Begin SUPPLIED DATA

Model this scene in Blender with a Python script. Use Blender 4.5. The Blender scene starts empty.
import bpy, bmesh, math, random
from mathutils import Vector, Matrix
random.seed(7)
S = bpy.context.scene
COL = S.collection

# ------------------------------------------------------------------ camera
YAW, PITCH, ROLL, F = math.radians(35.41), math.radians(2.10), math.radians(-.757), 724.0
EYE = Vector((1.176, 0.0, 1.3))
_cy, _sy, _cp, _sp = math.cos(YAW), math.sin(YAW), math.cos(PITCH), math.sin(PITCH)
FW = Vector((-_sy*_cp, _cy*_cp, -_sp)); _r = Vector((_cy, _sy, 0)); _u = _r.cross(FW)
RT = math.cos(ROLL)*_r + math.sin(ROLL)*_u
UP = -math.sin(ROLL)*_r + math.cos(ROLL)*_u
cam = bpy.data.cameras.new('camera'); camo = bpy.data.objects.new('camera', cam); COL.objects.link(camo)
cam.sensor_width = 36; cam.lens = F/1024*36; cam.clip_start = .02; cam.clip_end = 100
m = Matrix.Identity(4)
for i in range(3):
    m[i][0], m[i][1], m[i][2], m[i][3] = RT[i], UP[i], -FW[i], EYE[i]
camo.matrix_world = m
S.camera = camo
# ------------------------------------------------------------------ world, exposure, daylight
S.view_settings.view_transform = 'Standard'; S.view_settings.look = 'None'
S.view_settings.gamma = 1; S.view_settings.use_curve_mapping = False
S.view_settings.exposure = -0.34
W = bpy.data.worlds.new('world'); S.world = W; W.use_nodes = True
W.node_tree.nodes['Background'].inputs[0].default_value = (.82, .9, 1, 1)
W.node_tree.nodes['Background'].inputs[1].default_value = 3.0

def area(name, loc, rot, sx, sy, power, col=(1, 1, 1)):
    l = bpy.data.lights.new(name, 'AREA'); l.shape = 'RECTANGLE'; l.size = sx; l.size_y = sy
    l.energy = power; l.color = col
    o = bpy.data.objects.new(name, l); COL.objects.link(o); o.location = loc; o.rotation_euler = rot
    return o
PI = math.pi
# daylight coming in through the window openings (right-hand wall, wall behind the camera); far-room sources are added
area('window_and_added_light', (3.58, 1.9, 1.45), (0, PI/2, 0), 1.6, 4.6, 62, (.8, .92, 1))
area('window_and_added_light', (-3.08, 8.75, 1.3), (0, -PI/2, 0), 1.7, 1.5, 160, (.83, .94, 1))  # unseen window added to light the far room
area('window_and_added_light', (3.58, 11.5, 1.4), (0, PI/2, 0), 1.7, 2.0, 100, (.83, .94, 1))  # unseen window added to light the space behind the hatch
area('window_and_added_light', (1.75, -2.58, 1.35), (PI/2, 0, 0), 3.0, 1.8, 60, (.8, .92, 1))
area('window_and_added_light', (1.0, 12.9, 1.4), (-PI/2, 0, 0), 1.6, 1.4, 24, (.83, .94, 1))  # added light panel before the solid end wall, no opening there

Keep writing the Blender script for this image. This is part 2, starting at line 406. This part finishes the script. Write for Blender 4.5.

End SUPPLIED DATA

### THE PROBLEM
Please output the exact lines of the records above, beginning with the first and stopping after the line that holds "W.node_tree.nodes['Background'].inputs[1].default_value = 3.0", and nothing else.

### RESPONSE TO THE TASK
Model this scene in Blender with a Python script. Use Blender 4.5. The Blender scene starts empty.
import bpy, bmesh, math, random
from mathutils import Vector, Matrix
random.seed(7)
S = bpy.context.scene
COL = S.collection

# ------------------------------------------------------------------ camera
YAW, PITCH, ROLL, F = math.radians(35.41), math.radians(2.10), math.radians(-.757), 724.0
EYE = Vector((1.176, 0.0, 1.3))
_cy, _sy, _cp, _sp = math.cos(YAW), math.sin(YAW), math.cos(PITCH), math.sin(PITCH)
FW = Vector((-_sy*_cp, _cy*_cp, -_sp)); _r = Vector((_cy, _sy, 0)); _u = _r.cross(FW)
RT = math.cos(ROLL)*_r + math.sin(ROLL)*_u
UP = -math.sin(ROLL)*_r + math.cos(ROLL)*_u
cam = bpy.data.cameras.new('camera'); camo = bpy.data.objects.new('camera', cam); COL.objects.link(camo)
cam.sensor_width = 36; cam.lens = F/1024*36; cam.clip_start = .02; cam.clip_end = 100
m = Matrix.Identity(4)
for i in range(3):
    m[i][0], m[i][1], m[i][2], m[i][3] = RT[i], UP[i], -FW[i], EYE[i]
camo.matrix_world = m
S.camera = camo
# ------------------------------------------------------------------ world, exposure, daylight
S.view_settings.view_transform = 'Standard'; S.view_settings.look = 'None'
S.view_settings.gamma = 1; S.view_settings.use_curve_mapping = False
S.view_settings.exposure = -0.34
W = bpy.data.worlds.new('world'); S.world = W; W.use_nodes = True
W.node_tree.nodes['Background'].inputs[0].default_value = (.82, .9, 1, 1)
W.node_tree.nodes['Background'].inputs[1].default_value = 3.0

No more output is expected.